* BEGIN RAW RECORDS *
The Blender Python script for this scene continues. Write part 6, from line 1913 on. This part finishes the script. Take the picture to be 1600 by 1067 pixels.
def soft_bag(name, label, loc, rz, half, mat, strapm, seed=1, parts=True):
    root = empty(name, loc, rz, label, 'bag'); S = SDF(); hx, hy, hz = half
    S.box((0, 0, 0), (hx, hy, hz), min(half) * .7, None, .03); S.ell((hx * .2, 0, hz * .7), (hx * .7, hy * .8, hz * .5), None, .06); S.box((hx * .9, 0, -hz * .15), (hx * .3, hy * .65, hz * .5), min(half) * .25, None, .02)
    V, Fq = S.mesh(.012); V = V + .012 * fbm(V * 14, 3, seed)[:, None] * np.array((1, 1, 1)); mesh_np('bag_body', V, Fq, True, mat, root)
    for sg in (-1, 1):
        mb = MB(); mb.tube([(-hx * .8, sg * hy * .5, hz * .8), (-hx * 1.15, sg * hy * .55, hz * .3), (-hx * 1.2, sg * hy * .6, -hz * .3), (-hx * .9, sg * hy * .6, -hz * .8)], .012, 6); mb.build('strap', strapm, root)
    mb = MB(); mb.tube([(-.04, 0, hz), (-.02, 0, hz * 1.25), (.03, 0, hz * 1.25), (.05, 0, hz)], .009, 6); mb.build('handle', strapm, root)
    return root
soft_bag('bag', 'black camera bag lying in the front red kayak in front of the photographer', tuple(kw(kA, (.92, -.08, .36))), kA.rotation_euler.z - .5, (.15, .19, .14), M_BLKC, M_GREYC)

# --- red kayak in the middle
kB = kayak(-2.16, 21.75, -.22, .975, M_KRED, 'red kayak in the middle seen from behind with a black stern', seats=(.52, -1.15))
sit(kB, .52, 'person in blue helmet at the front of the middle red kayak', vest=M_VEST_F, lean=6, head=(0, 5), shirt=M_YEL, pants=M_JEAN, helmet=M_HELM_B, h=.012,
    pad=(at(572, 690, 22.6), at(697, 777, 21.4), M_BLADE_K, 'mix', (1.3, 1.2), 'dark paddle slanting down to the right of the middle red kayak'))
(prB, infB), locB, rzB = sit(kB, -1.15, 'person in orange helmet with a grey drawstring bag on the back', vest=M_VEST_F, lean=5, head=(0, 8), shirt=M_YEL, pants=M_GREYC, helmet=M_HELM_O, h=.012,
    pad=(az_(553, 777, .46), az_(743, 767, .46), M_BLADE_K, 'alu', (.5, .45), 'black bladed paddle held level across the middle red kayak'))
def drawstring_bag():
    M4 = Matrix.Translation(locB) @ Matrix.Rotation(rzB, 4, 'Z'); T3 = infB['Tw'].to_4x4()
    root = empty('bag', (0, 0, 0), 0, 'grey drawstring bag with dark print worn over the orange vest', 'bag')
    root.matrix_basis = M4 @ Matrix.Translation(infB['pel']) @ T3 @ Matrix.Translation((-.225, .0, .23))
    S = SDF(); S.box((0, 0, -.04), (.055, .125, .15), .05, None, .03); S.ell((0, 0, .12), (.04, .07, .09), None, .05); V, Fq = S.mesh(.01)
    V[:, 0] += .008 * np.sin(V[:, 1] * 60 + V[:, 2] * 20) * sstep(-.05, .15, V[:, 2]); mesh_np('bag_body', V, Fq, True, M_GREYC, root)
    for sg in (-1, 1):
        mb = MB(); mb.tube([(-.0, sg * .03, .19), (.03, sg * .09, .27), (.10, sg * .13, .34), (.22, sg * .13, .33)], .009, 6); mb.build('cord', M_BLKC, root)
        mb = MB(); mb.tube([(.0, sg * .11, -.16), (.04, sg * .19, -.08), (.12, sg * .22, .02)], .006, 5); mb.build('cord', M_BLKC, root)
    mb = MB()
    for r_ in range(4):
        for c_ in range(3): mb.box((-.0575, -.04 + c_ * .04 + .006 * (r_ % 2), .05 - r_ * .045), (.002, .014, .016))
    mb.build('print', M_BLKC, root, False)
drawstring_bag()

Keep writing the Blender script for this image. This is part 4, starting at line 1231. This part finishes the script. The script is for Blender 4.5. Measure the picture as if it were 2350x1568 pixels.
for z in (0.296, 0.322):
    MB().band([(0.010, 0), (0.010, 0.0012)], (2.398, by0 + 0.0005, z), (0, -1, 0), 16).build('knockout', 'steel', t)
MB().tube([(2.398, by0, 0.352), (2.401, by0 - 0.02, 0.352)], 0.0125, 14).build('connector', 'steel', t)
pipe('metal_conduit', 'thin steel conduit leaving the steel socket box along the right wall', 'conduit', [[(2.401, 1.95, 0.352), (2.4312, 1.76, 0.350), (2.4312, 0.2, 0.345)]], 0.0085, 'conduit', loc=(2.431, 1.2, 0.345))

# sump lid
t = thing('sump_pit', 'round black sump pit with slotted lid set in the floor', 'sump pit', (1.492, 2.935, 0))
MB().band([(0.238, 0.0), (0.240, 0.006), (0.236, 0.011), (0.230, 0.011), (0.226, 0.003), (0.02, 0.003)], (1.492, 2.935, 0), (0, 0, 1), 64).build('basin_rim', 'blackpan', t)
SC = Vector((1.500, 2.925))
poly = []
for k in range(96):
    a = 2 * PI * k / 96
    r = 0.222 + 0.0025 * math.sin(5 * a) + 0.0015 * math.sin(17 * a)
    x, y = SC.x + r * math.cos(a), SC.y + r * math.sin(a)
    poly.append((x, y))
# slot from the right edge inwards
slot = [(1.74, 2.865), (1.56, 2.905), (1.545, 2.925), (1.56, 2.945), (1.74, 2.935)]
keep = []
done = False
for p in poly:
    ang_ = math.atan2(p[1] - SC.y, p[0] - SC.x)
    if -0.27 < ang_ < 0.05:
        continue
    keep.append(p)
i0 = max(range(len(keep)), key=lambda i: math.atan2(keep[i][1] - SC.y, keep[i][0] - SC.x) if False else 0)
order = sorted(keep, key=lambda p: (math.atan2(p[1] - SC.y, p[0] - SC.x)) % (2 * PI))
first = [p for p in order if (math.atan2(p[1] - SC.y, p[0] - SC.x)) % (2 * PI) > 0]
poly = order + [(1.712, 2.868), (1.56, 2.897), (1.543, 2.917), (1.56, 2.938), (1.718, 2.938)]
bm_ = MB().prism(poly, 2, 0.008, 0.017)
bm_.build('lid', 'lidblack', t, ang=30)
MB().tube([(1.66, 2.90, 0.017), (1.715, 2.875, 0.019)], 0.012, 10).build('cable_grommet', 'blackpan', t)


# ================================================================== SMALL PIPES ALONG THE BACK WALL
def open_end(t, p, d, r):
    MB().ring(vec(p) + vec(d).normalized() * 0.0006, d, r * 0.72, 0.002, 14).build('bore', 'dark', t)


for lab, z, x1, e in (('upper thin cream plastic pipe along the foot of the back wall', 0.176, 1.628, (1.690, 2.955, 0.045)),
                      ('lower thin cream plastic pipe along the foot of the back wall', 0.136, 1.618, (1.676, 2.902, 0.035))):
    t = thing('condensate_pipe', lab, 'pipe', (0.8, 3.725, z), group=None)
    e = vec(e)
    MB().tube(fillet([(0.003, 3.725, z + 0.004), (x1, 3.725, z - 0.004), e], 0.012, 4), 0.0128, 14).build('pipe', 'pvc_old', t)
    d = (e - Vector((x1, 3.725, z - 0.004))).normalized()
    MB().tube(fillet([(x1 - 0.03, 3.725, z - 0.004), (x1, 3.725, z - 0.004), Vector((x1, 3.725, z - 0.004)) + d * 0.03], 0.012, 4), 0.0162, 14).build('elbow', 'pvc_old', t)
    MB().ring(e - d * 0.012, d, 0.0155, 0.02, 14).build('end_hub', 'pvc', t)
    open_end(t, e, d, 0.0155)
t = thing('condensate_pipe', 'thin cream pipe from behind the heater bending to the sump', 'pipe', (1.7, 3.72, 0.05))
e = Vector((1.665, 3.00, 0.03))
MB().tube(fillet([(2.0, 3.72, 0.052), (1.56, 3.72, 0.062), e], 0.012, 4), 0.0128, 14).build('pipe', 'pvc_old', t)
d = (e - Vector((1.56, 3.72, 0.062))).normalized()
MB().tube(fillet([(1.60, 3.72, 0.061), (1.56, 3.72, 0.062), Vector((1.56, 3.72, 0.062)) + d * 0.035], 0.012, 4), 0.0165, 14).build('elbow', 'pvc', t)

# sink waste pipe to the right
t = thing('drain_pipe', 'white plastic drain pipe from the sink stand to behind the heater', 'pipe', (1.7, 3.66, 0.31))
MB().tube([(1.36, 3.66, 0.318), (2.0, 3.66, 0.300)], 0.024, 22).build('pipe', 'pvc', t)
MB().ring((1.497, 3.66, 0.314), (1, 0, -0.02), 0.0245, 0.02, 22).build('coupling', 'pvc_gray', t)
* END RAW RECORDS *
AIM:
Repeat only the lines above, from the first line of the entries through the line that contains "soft_bag('bag', 'black camera", including both ends.

SOLUTION TO THE PROBLEM:
The Blender Python script for this scene continues. Write part 6, from line 1913 on. This part finishes the script. Take the picture to be 1600 by 1067 pixels.
def soft_bag(name, label, loc, rz, half, mat, strapm, seed=1, parts=True):
    root = empty(name, loc, rz, label, 'bag'); S = SDF(); hx, hy, hz = half
    S.box((0, 0, 0), (hx, hy, hz), min(half) * .7, None, .03); S.ell((hx * .2, 0, hz * .7), (hx * .7, hy * .8, hz * .5), None, .06); S.box((hx * .9, 0, -hz * .15), (hx * .3, hy * .65, hz * .5), min(half) * .25, None, .02)
    V, Fq = S.mesh(.012); V = V + .012 * fbm(V * 14, 3, seed)[:, None] * np.array((1, 1, 1)); mesh_np('bag_body', V, Fq, True, mat, root)
    for sg in (-1, 1):
        mb = MB(); mb.tube([(-hx * .8, sg * hy * .5, hz * .8), (-hx * 1.15, sg * hy * .55, hz * .3), (-hx * 1.2, sg * hy * .6, -hz * .3), (-hx * .9, sg * hy * .6, -hz * .8)], .012, 6); mb.build('strap', strapm, root)
    mb = MB(); mb.tube([(-.04, 0, hz), (-.02, 0, hz * 1.25), (.03, 0, hz * 1.25), (.05, 0, hz)], .009, 6); mb.build('handle', strapm, root)
    return root
soft_bag('bag', 'black camera bag lying in the front red kayak in front of the photographer', tuple(kw(kA, (.92, -.08, .36))), kA.rotation_euler.z - .5, (.15, .19, .14), M_BLKC, M_GREYC)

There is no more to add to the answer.